» WHAT YOU WILL DO: Your task is to retype each line of the data below exactly.
::::
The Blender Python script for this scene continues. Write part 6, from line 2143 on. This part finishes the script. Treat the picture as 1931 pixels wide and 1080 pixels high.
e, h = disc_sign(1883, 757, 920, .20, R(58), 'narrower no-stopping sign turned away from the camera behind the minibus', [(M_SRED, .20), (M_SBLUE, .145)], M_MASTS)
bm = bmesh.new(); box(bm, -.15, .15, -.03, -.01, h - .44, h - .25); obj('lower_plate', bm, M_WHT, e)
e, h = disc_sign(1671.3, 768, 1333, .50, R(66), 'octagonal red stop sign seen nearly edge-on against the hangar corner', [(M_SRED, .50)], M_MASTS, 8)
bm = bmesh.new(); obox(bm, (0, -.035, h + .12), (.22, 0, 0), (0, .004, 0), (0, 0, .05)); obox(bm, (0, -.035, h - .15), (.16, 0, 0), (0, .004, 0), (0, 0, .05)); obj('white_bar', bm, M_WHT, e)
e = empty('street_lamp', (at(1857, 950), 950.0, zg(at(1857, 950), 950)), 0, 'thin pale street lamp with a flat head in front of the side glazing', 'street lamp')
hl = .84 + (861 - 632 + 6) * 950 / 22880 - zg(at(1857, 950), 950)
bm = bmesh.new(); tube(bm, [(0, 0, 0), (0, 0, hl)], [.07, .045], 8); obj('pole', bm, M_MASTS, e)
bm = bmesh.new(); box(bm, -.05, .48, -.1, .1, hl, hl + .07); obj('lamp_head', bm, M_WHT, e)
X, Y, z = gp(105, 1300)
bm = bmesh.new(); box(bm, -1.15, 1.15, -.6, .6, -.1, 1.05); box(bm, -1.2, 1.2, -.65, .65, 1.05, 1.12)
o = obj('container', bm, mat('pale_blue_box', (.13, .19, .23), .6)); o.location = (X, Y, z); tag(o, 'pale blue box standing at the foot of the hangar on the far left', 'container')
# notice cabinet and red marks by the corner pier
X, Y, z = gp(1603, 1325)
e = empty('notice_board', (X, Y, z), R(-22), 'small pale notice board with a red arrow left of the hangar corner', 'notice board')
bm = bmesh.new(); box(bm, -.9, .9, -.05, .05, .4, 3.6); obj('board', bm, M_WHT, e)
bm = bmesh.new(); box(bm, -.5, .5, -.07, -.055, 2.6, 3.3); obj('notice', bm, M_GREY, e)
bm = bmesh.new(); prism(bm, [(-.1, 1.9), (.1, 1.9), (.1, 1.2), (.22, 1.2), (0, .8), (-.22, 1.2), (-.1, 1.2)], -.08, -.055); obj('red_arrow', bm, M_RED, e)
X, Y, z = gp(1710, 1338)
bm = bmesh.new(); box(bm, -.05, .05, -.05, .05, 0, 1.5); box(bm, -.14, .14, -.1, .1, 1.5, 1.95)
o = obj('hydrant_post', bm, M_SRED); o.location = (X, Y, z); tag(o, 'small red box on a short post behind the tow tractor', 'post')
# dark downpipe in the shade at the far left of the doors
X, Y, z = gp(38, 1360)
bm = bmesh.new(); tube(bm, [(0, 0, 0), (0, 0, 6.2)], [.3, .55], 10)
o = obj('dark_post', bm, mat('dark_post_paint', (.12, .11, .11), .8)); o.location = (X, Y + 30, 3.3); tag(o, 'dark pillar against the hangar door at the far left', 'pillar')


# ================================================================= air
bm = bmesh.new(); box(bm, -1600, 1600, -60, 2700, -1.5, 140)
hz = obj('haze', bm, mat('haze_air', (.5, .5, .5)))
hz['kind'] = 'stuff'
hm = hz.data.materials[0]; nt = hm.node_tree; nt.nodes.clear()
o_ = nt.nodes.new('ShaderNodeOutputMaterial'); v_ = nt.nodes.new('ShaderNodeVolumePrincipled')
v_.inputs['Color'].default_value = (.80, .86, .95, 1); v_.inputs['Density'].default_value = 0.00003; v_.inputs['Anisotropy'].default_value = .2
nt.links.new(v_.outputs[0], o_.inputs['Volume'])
::::
» THE RESULT:
The Blender Python script for this scene continues. Write part 6, from line 2143 on. This part finishes the script. Treat the picture as 1931 pixels wide and 1080 pixels high.
e, h = disc_sign(1883, 757, 920, .20, R(58), 'narrower no-stopping sign turned away from the camera behind the minibus', [(M_SRED, .20), (M_SBLUE, .145)], M_MASTS)
bm = bmesh.new(); box(bm, -.15, .15, -.03, -.01, h - .44, h - .25); obj('lower_plate', bm, M_WHT, e)
e, h = disc_sign(1671.3, 768, 1333, .50, R(66), 'octagonal red stop sign seen nearly edge-on against the hangar corner', [(M_SRED, .50)], M_MASTS, 8)
bm = bmesh.new(); obox(bm, (0, -.035, h + .12), (.22, 0, 0), (0, .004, 0), (0, 0, .05)); obox(bm, (0, -.035, h - .15), (.16, 0, 0), (0, .004, 0), (0, 0, .05)); obj('white_bar', bm, M_WHT, e)
e = empty('street_lamp', (at(1857, 950), 950.0, zg(at(1857, 950), 950)), 0, 'thin pale street lamp with a flat head in front of the side glazing', 'street lamp')
hl = .84 + (861 - 632 + 6) * 950 / 22880 - zg(at(1857, 950), 950)
bm = bmesh.new(); tube(bm, [(0, 0, 0), (0, 0, hl)], [.07, .045], 8); obj('pole', bm, M_MASTS, e)
bm = bmesh.new(); box(bm, -.05, .48, -.1, .1, hl, hl + .07); obj('lamp_head', bm, M_WHT, e)
X, Y, z = gp(105, 1300)
bm = bmesh.new(); box(bm, -1.15, 1.15, -.6, .6, -.1, 1.05); box(bm, -1.2, 1.2, -.65, .65, 1.05, 1.12)
o = obj('container', bm, mat('pale_blue_box', (.13, .19, .23), .6)); o.location = (X, Y, z); tag(o, 'pale blue box standing at the foot of the hangar on the far left', 'container')
# notice cabinet and red marks by the corner pier
X, Y, z = gp(1603, 1325)
e = empty('notice_board', (X, Y, z), R(-22), 'small pale notice board with a red arrow left of the hangar corner', 'notice board')
bm = bmesh.new(); box(bm, -.9, .9, -.05, .05, .4, 3.6); obj('board', bm, M_WHT, e)
bm = bmesh.new(); box(bm, -.5, .5, -.07, -.055, 2.6, 3.3); obj('notice', bm, M_GREY, e)
bm = bmesh.new(); prism(bm, [(-.1, 1.9), (.1, 1.9), (.1, 1.2), (.22, 1.2), (0, .8), (-.22, 1.2), (-.1, 1.2)], -.08, -.055); obj('red_arrow', bm, M_RED, e)
X, Y, z = gp(1710, 1338)
bm = bmesh.new(); box(bm, -.05, .05, -.05, .05, 0, 1.5); box(bm, -.14, .14, -.1, .1, 1.5, 1.95)
o = obj('hydrant_post', bm, M_SRED); o.location = (X, Y, z); tag(o, 'small red box on a short post behind the tow tractor', 'post')
# dark downpipe in the shade at the far left of the doors
X, Y, z = gp(38, 1360)
bm = bmesh.new(); tube(bm, [(0, 0, 0), (0, 0, 6.2)], [.3, .55], 10)
o = obj('dark_post', bm, mat('dark_post_paint', (.12, .11, .11), .8)); o.location = (X, Y + 30, 3.3); tag(o, 'dark pillar against the hangar door at the far left', 'pillar')


# ================================================================= air
bm = bmesh.new(); box(bm, -1600, 1600, -60, 2700, -1.5, 140)
hz = obj('haze', bm, mat('haze_air', (.5, .5, .5)))
hz['kind'] = 'stuff'
hm = hz.data.materials[0]; nt = hm.node_tree; nt.nodes.clear()
o_ = nt.nodes.new('ShaderNodeOutputMaterial'); v_ = nt.nodes.new('ShaderNodeVolumePrincipled')
v_.inputs['Color'].default_value = (.80, .86, .95, 1); v_.inputs['Density'].default_value = 0.00003; v_.inputs['Anisotropy'].default_value = .2
nt.links.new(v_.outputs[0], o_.inputs['Volume'])